#### Data section
☆ ☆ ☆ ☆

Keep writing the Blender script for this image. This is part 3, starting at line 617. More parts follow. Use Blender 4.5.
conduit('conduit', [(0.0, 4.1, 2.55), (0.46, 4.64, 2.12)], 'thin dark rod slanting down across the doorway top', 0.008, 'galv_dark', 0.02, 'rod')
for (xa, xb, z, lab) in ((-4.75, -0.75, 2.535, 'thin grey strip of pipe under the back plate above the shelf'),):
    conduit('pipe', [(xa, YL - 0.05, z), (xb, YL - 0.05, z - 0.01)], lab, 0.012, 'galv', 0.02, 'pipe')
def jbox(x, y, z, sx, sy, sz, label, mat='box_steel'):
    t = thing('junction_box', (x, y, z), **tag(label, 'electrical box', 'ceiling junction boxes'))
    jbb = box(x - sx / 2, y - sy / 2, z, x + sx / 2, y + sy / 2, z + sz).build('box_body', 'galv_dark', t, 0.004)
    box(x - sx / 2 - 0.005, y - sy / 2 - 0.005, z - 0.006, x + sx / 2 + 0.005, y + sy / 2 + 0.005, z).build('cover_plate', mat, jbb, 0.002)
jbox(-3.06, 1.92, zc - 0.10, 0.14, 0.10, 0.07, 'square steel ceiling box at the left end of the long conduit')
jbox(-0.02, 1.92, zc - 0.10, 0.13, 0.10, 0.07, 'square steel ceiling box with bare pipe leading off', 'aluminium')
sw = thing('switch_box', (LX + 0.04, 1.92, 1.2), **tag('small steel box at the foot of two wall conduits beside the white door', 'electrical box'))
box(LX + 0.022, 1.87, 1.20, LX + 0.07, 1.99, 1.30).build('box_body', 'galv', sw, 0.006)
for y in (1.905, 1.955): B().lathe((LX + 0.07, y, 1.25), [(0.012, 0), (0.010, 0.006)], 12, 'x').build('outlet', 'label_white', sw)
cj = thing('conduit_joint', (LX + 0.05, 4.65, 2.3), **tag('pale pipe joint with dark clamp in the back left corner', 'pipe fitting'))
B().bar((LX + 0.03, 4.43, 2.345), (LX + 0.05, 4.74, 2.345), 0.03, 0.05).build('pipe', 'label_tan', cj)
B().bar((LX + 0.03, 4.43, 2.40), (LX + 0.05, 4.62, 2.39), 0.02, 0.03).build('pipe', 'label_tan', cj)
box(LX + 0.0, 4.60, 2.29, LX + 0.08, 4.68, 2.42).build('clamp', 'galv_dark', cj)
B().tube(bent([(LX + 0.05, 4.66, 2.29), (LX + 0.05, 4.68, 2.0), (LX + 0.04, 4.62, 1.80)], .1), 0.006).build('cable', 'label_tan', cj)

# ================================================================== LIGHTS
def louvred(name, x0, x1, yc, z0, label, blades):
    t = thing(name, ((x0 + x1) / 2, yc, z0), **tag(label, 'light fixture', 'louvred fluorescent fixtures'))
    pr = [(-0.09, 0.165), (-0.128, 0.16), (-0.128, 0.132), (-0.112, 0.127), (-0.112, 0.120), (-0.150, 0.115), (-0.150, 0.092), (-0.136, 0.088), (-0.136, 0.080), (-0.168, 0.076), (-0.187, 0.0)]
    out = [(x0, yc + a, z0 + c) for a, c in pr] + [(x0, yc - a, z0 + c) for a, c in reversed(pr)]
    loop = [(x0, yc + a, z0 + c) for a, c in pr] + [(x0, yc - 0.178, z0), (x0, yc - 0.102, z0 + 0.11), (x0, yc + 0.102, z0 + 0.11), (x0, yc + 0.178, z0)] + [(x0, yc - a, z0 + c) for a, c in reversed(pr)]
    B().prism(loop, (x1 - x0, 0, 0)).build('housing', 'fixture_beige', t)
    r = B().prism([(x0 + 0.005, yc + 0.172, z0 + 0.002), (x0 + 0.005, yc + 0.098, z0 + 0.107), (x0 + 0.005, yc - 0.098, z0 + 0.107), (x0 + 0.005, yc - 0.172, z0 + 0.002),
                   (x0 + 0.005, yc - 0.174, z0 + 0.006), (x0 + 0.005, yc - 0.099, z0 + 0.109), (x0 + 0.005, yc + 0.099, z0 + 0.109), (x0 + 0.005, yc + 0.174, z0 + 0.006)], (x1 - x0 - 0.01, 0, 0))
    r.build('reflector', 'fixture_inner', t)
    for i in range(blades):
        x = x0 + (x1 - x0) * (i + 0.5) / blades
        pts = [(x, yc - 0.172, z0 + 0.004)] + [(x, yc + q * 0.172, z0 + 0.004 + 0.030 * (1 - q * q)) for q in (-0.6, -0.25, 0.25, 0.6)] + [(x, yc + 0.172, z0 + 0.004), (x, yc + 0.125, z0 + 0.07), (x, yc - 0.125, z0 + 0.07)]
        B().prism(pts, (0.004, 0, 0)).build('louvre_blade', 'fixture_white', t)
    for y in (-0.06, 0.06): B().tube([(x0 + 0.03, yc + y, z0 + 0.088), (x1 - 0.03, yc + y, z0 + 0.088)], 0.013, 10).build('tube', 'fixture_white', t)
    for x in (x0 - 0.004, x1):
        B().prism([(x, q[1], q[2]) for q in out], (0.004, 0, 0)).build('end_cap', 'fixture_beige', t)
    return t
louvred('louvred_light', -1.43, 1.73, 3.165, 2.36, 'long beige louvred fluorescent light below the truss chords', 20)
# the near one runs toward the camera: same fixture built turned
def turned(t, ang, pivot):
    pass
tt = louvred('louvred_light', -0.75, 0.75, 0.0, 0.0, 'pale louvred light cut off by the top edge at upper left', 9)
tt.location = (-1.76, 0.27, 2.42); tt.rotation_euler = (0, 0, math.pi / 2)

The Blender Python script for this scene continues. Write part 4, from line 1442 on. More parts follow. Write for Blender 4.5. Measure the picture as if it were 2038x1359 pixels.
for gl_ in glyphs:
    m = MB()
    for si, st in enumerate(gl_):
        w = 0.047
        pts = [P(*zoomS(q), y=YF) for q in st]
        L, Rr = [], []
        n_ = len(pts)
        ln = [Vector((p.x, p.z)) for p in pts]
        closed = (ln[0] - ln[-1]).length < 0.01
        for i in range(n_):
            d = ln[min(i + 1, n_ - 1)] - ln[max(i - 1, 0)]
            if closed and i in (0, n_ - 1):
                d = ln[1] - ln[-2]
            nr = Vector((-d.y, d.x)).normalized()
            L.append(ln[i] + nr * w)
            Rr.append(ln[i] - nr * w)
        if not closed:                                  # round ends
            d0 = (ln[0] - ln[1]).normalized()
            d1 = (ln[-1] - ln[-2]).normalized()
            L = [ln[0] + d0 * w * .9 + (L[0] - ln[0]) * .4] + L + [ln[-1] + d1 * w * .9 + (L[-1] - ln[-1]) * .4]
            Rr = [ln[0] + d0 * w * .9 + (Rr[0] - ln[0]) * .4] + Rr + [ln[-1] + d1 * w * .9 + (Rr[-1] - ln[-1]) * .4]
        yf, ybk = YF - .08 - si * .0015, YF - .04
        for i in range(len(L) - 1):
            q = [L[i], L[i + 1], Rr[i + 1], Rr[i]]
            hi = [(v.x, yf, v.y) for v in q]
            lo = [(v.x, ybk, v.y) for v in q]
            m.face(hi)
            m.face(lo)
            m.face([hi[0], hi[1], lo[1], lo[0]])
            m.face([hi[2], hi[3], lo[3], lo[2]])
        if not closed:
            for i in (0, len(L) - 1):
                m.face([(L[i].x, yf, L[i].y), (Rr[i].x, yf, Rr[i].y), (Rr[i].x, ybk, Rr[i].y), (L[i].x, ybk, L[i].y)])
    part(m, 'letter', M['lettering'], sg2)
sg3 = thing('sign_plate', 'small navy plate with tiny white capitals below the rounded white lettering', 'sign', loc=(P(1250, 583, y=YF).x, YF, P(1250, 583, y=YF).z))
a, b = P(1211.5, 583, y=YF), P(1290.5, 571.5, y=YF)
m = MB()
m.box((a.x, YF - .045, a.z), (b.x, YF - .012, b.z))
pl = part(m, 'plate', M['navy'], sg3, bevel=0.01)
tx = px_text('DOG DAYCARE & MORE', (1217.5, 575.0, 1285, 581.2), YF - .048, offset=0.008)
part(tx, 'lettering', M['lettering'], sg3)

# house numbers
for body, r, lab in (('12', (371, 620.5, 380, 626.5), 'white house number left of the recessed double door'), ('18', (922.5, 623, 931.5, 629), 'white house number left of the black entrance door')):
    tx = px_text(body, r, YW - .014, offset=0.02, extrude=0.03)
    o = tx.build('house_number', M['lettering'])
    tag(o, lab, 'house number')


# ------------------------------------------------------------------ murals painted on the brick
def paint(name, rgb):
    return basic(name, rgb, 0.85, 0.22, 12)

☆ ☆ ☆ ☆

Reproduce only the lines from the one containing "The Blender Python" through the one containing "part(tx, 'lettering', M['lettering'], sg3)", inclusive of both.

The Blender Python script for this scene continues. Write part 4, from line 1442 on. More parts follow. Write for Blender 4.5. Measure the picture as if it were 2038x1359 pixels.
for gl_ in glyphs:
    m = MB()
    for si, st in enumerate(gl_):
        w = 0.047
        pts = [P(*zoomS(q), y=YF) for q in st]
        L, Rr = [], []
        n_ = len(pts)
        ln = [Vector((p.x, p.z)) for p in pts]
        closed = (ln[0] - ln[-1]).length < 0.01
        for i in range(n_):
            d = ln[min(i + 1, n_ - 1)] - ln[max(i - 1, 0)]
            if closed and i in (0, n_ - 1):
                d = ln[1] - ln[-2]
            nr = Vector((-d.y, d.x)).normalized()
            L.append(ln[i] + nr * w)
            Rr.append(ln[i] - nr * w)
        if not closed:                                  # round ends
            d0 = (ln[0] - ln[1]).normalized()
            d1 = (ln[-1] - ln[-2]).normalized()
            L = [ln[0] + d0 * w * .9 + (L[0] - ln[0]) * .4] + L + [ln[-1] + d1 * w * .9 + (L[-1] - ln[-1]) * .4]
            Rr = [ln[0] + d0 * w * .9 + (Rr[0] - ln[0]) * .4] + Rr + [ln[-1] + d1 * w * .9 + (Rr[-1] - ln[-1]) * .4]
        yf, ybk = YF - .08 - si * .0015, YF - .04
        for i in range(len(L) - 1):
            q = [L[i], L[i + 1], Rr[i + 1], Rr[i]]
            hi = [(v.x, yf, v.y) for v in q]
            lo = [(v.x, ybk, v.y) for v in q]
            m.face(hi)
            m.face(lo)
            m.face([hi[0], hi[1], lo[1], lo[0]])
            m.face([hi[2], hi[3], lo[3], lo[2]])
        if not closed:
            for i in (0, len(L) - 1):
                m.face([(L[i].x, yf, L[i].y), (Rr[i].x, yf, Rr[i].y), (Rr[i].x, ybk, Rr[i].y), (L[i].x, ybk, L[i].y)])
    part(m, 'letter', M['lettering'], sg2)
sg3 = thing('sign_plate', 'small navy plate with tiny white capitals below the rounded white lettering', 'sign', loc=(P(1250, 583, y=YF).x, YF, P(1250, 583, y=YF).z))
a, b = P(1211.5, 583, y=YF), P(1290.5, 571.5, y=YF)
m = MB()
m.box((a.x, YF - .045, a.z), (b.x, YF - .012, b.z))
pl = part(m, 'plate', M['navy'], sg3, bevel=0.01)
tx = px_text('DOG DAYCARE & MORE', (1217.5, 575.0, 1285, 581.2), YF - .048, offset=0.008)
part(tx, 'lettering', M['lettering'], sg3)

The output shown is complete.